» **Requirements**
Give the data a second time, exactly and in full.

Start of Provided data

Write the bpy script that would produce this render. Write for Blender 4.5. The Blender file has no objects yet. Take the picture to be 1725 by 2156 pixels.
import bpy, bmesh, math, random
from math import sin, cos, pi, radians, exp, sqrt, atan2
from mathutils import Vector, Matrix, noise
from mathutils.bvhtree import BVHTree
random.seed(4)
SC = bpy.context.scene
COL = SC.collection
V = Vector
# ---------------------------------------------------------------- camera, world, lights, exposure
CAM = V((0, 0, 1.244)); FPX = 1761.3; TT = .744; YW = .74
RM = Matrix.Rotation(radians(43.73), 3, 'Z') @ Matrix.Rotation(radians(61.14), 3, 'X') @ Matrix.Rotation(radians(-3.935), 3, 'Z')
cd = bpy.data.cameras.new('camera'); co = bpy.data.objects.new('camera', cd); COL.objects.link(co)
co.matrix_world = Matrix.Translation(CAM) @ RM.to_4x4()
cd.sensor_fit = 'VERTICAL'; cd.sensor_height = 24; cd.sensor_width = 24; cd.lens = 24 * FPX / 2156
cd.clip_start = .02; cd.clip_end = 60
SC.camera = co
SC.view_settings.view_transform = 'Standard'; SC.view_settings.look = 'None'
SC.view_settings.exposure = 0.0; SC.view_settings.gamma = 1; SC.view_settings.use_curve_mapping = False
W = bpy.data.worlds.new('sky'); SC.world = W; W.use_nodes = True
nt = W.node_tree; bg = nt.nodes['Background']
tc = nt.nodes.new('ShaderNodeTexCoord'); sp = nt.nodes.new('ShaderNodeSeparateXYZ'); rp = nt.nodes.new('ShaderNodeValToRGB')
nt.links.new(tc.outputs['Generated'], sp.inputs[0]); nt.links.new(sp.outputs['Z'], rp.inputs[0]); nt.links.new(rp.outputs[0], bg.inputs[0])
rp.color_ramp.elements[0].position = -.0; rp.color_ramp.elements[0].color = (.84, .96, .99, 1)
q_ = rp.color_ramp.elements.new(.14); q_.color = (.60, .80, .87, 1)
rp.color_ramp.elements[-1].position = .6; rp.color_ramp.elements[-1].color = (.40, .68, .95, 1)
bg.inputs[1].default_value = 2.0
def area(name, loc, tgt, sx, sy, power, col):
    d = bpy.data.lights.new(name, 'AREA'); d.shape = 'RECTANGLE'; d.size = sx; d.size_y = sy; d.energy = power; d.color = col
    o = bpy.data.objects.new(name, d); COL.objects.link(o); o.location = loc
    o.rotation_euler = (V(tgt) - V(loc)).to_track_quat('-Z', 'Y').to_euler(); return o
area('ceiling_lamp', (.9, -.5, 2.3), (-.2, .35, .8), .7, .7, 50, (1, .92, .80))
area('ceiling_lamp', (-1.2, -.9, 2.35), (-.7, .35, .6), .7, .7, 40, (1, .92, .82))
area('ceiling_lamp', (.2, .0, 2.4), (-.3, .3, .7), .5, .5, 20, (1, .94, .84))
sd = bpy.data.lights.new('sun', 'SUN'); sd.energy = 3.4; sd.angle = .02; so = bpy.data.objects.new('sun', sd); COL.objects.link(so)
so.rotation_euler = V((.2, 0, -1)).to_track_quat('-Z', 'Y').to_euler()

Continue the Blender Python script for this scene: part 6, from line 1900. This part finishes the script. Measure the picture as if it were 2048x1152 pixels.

End of Provided data

» **Output**
Write the bpy script that would produce this render. Write for Blender 4.5. The Blender file has no objects yet. Take the picture to be 1725 by 2156 pixels.
import bpy, bmesh, math, random
from math import sin, cos, pi, radians, exp, sqrt, atan2
from mathutils import Vector, Matrix, noise
from mathutils.bvhtree import BVHTree
random.seed(4)
SC = bpy.context.scene
COL = SC.collection
V = Vector
# ---------------------------------------------------------------- camera, world, lights, exposure
CAM = V((0, 0, 1.244)); FPX = 1761.3; TT = .744; YW = .74
RM = Matrix.Rotation(radians(43.73), 3, 'Z') @ Matrix.Rotation(radians(61.14), 3, 'X') @ Matrix.Rotation(radians(-3.935), 3, 'Z')
cd = bpy.data.cameras.new('camera'); co = bpy.data.objects.new('camera', cd); COL.objects.link(co)
co.matrix_world = Matrix.Translation(CAM) @ RM.to_4x4()
cd.sensor_fit = 'VERTICAL'; cd.sensor_height = 24; cd.sensor_width = 24; cd.lens = 24 * FPX / 2156
cd.clip_start = .02; cd.clip_end = 60
SC.camera = co
SC.view_settings.view_transform = 'Standard'; SC.view_settings.look = 'None'
SC.view_settings.exposure = 0.0; SC.view_settings.gamma = 1; SC.view_settings.use_curve_mapping = False
W = bpy.data.worlds.new('sky'); SC.world = W; W.use_nodes = True
nt = W.node_tree; bg = nt.nodes['Background']
tc = nt.nodes.new('ShaderNodeTexCoord'); sp = nt.nodes.new('ShaderNodeSeparateXYZ'); rp = nt.nodes.new('ShaderNodeValToRGB')
nt.links.new(tc.outputs['Generated'], sp.inputs[0]); nt.links.new(sp.outputs['Z'], rp.inputs[0]); nt.links.new(rp.outputs[0], bg.inputs[0])
rp.color_ramp.elements[0].position = -.0; rp.color_ramp.elements[0].color = (.84, .96, .99, 1)
q_ = rp.color_ramp.elements.new(.14); q_.color = (.60, .80, .87, 1)
rp.color_ramp.elements[-1].position = .6; rp.color_ramp.elements[-1].color = (.40, .68, .95, 1)
bg.inputs[1].default_value = 2.0
def area(name, loc, tgt, sx, sy, power, col):
    d = bpy.data.lights.new(name, 'AREA'); d.shape = 'RECTANGLE'; d.size = sx; d.size_y = sy; d.energy = power; d.color = col
    o = bpy.data.objects.new(name, d); COL.objects.link(o); o.location = loc
    o.rotation_euler = (V(tgt) - V(loc)).to_track_quat('-Z', 'Y').to_euler(); return o
area('ceiling_lamp', (.9, -.5, 2.3), (-.2, .35, .8), .7, .7, 50, (1, .92, .80))
area('ceiling_lamp', (-1.2, -.9, 2.35), (-.7, .35, .6), .7, .7, 40, (1, .92, .82))
area('ceiling_lamp', (.2, .0, 2.4), (-.3, .3, .7), .5, .5, 20, (1, .94, .84))
sd = bpy.data.lights.new('sun', 'SUN'); sd.energy = 3.4; sd.angle = .02; so = bpy.data.objects.new('sun', sd); COL.objects.link(so)
so.rotation_euler = V((.2, 0, -1)).to_track_quat('-Z', 'Y').to_euler()

Continue the Blender Python script for this scene: part 6, from line 1900. This part finishes the script. Measure the picture as if it were 2048x1152 pixels.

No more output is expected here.